◆ To be done: Reproduce each line that includes the word "soff".

◆ Supplied data:
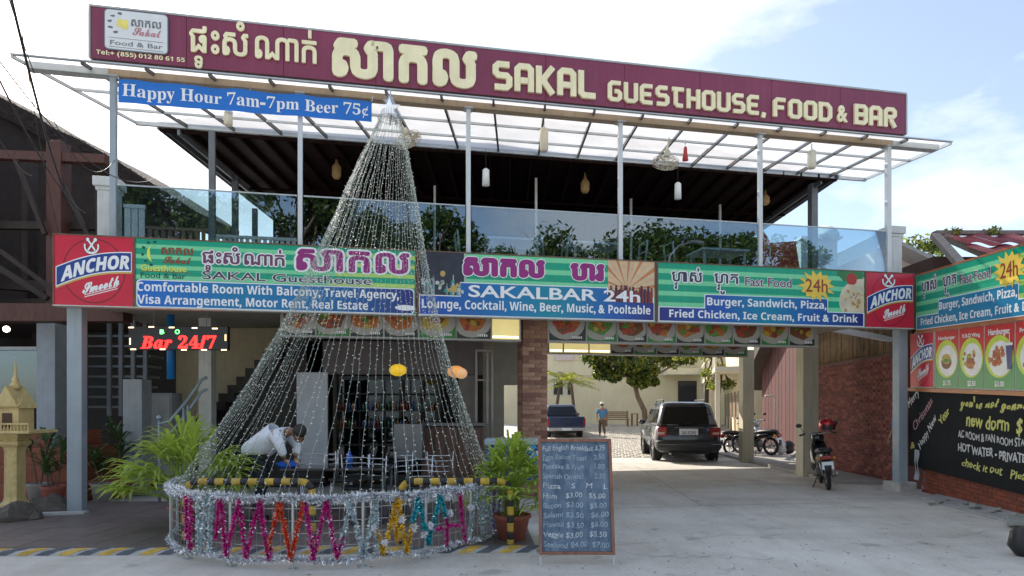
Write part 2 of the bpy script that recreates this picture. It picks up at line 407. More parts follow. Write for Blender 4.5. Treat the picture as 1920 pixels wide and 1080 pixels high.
# ---------------- guesthouse building ----------------
sb=M('steel_bluegrey',(.33,.39,.43),.45,var=.1,scale=3,streak=.35,dirt=(.2,.2,.19)); stw=M('steel_white',(.62,.66,.68),.4,var=.06,streak=.15)
cream=M('cream_render',(.62,.56,.38),.8,var=.1,scale=1.2,streak=.3,bump=.1); conc2=M('grey_render',(.4,.4,.38),.85,var=.12,scale=2,streak=.35,bump=.1)
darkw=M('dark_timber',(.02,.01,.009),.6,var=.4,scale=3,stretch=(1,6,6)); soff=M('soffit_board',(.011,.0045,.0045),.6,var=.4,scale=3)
gbl=fthing('guesthouse_building','two storey guesthouse with open upper terrace and drive passing under it','building',7,4,0)
def F8(mb,u0,u1,o0,o1,z0,z1): mb.box(u0,u1,o0,o1,z0,z1); return mb
UL,UR=FU(100),FU(1700)
build(F8(MB(),UL+.1,UR-.1,.25,9.2,3.2,3.85),'upper_floor_slab',M('slab_paint',(.36,.33,.28),.8,var=.15,streak=.3),gbl)
build(F8(MB(),UL+.15,UR-.15,.21,9.0,3.85,3.875),'terrace_floor',M('terrace_tile',(.3,.28,.26),.5),gbl)
# rear wall of the upper room
bw=MB(); U0,U1=FU(512,8.3),FU(1436,8.3)
for i in range(26):
    a=U0+(U1-U0)*i/26; b=U0+(U1-U0)*(i+1)/26-.012
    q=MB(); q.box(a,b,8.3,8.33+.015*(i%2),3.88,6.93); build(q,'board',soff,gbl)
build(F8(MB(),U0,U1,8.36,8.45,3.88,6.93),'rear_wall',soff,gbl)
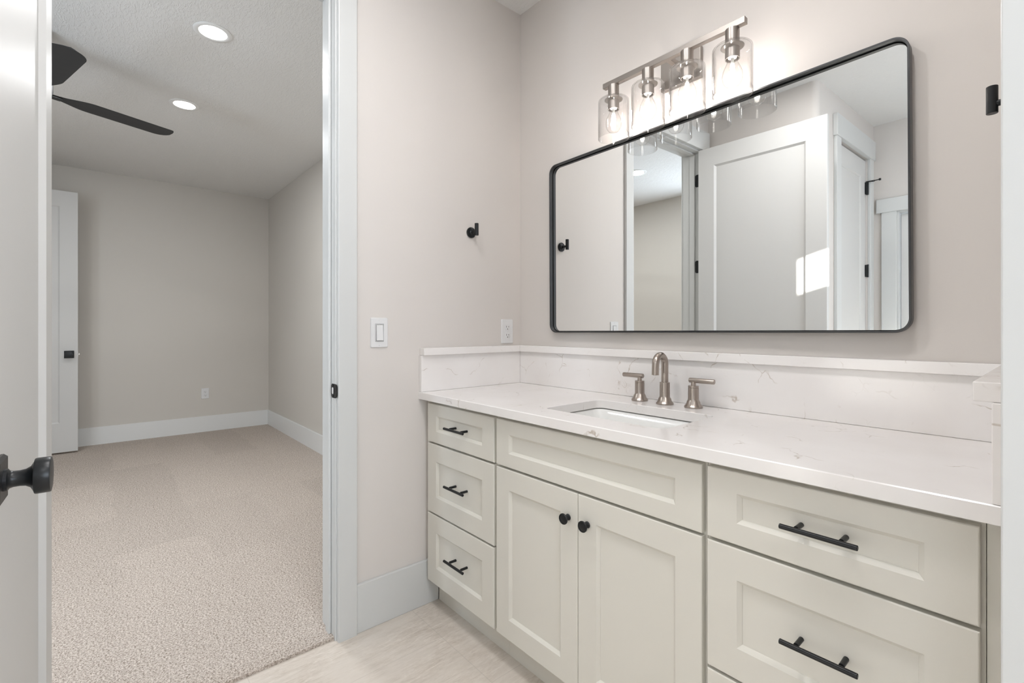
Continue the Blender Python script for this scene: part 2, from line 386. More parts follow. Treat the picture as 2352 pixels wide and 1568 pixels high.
# ------------------------------------------------------------------ doors
def knob_set(parent, name, x, z, ysurf, s, axis='Y', proj=.060, backplate=.034):
    """square-rosed round knob standing out along s*Y from y = ysurf, in the parent's coordinates"""
    k = .5
    bm = bmesh.new(); b = backplate
    def sq(h, y): return [(x - h, ysurf + s * y, z - h), (x + h, ysurf + s * y, z - h), (x + h, ysurf + s * y, z + h), (x - h, ysurf + s * y, z + h)]
    loft(bm, [sq(b, 0), sq(b, .0035), sq(b - .0035, .0085)])
    r = obj(name, bm, M_BLACK, parent, world=False)
    bm = bmesh.new()
    lathe(bm, [(.0165, .0085), (.0165, .0125), (.0135, .0145), (.0122, .0185), (.0120, .0255), (.0130, .032), (.0165, .0375), (.0235, .0410), (.0268, .0420), (.0276, .0436), (.0276, .0590), (.0268, .0606), (.0238, .0612), (.0001, .0613)], (x, ysurf, z), 'Y', 40, flip=s)
    obj('knob', bm, M_BLACK, r, world=False, smooth=True)
    return r
def hinge_leaf(parent, x, y0, y1, z, name='hinge'):
    pass
d1 = empty('door_1', (.006, -1.6764, 0), 'white recessed-panel door standing open by the near jamb', 'door', kind='structure', rot=(0, 0, math.radians(-1.9)))
leafm = shaker(.003, .790, .018, 2.440, -.035, 0.0, .112, .128, .24, depth=.013, bev=.012, both=True)
leaf = obj('door_panel', leafm, M_DOORP, d1, world=False)
kn = knob_set(d1, 'door_knob', .702, .935, 0.0, 1)
knob_set(d1, 'door_knob', .702, .935, -.035, -1)
bm = B(.7895, .7912, -.029, -.006, .905, .963); obj('latch_plate', bm, M_BLACK, d1, world=False)
for z in (.20, 1.615, 2.24):
    bm = bmesh.new(); out = rrect(-.0005, .0022, z - .045, z + .045, .0008, 2)
    pl = rrect(-.026, -.002, z - .045, z + .045, .012, 6)
    loft(bm, [[(.0008 + .0016, -.035 - yy, zz) for yy, zz in [(p[0] + .002, p[1]) for p in pl]], [(.0040, -.035 - yy, zz) for yy, zz in [(p[0] + .002, p[1]) for p in pl]]])
    lathe(bm, [(.0062, z - .045), (.0062, z + .045)], (-.001, -.0405, 0), 'Z', 14)
    obj('hinge', bm, M_BLACK, d1, world=False, smooth=True)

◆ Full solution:
darkw=M('dark_timber',(.02,.01,.009),.6,var=.4,scale=3,stretch=(1,6,6)); soff=M('soffit_board',(.011,.0045,.0045),.6,var=.4,scale=3)
    q=MB(); q.box(a,b,8.3,8.33+.015*(i%2),3.88,6.93); build(q,'board',soff,gbl)
build(F8(MB(),U0,U1,8.36,8.45,3.88,6.93),'rear_wall',soff,gbl)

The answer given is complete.